Nedir Bu Balıkçılık?
1) Dünya’da 2013 yılında 92.6 milyon ton (%56.9) avcılık ve 70.2 milyon ton (%43.1) yetiştiricilik yoluyla olmak üzere toplam 162.8 milyon ton su ürünleri üretimi gerçekleştirilmiştir (TÜİK,
2015a).
2) Dünyada balık tüketiminin yaklaşık %50’si su ürünleri yetiştiriciliği olarak bilinen balık çiftliklerinden gelmektedir. 2030 yılına gelindiğinde, mevcut balık tüketim seviyesini korumak ve artan dünya nüfusu ile başa çıkmak için 23 milyon ton balık daha gerekecektir.
4) Çiftlik balıkları, sıkışık ve sağlıksız koşullarda, strese ve hastalığa karşı duyarlılığa neden olacak şekilde kafeslenir. Bu da hayvanlar için ne kadar acımasızca bir eylem.

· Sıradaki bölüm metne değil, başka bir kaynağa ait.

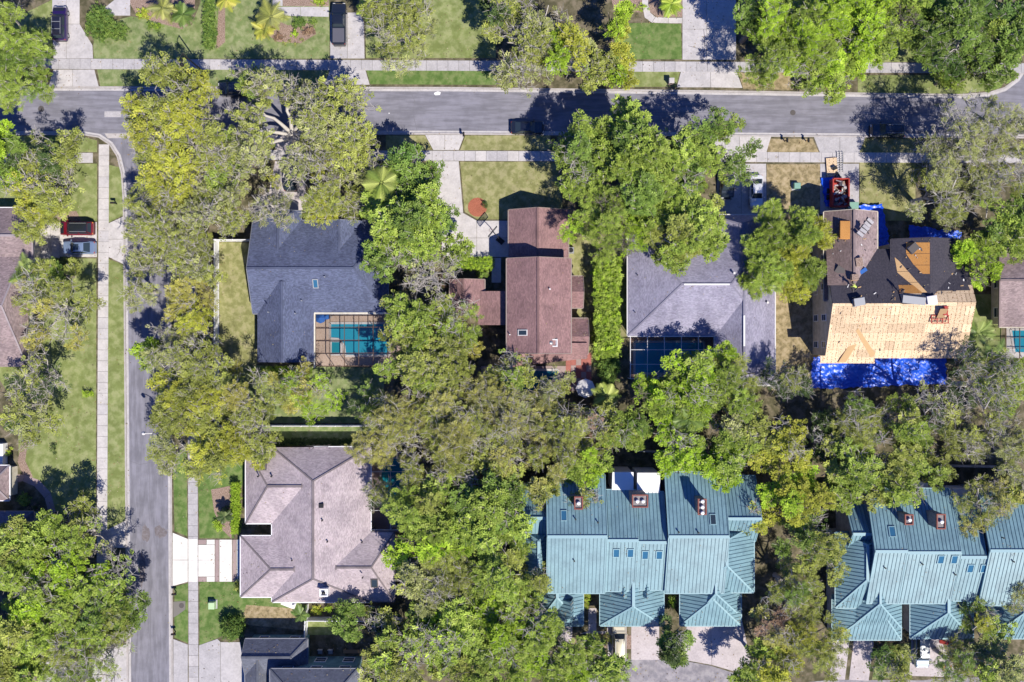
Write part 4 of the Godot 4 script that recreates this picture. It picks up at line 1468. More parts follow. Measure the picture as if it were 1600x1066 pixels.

3) Her yıl yaklaşık 300.000 balina, yunus ve porselen balık ağlarında ölüyor. Eğer ağ içinde balina veya yunusu öldürürse ailesinde ki diğer bireyler onun peşinden gidecekler ve böylelikle bir sürü balık avlamış olacaklar. Şiddet için sevgiyi kullanıyorlar. Sen bu şiddetin belki de tam ortasındasın. Balina veya yunus eti tüketmiyorsun ama onun var olduğu endüstriye para ödüyorsun. Köşesindesin bu şiddetin. Nasıl mı? Bu canlıların evlerinden, ailelerinden uzaklaştırarak, sadece ve sadece ekonomik çıkar için küçücük havuzlara/akvaryumlara hapsedilmesini düşünüyorum. Sonra bunun büyük bir adaletsizlik olduğunu ama göremediğinizi farkediyorum. Neden? Bütün canlıların özgür olması hak değil mi? Empati yardımımıza koşuyor hemen:) Kapa gözlerini (tabii ki gerçekten değil yazıyı okuyamazsın o zaman, düşün her şeyden uzakta kalıp) Evinde dururken herhangi biri seni zorla evinden çıkarmaya çalışıyor, bu sırada ona karşı direnirken yaralanıyorsun ama bu seni götüren kişinin umrunda değil. Daha sonra bir alana götürüyorlar ve orada seni tutuyorlar. Senin insanları eğlendirmen karşısında onlardan para alıyorlar ve bu insanlar senin mutsuz, aileni özleyen gözlerini görmüyorlar ya da görmek istemiyorlar. Çocuklarınız akvaryuma, hayvanat bahçesine gitmek zorunda değil. Ben onları hayatım boyunca hiç görmeyecek olsam dahi güvende ve huzurda olmalarını bilmek, benim yüzümden yuvalarından ayrılmamalarını, benim yemek veya eğlence maskotum olmamalarını isterdim. Ya sen?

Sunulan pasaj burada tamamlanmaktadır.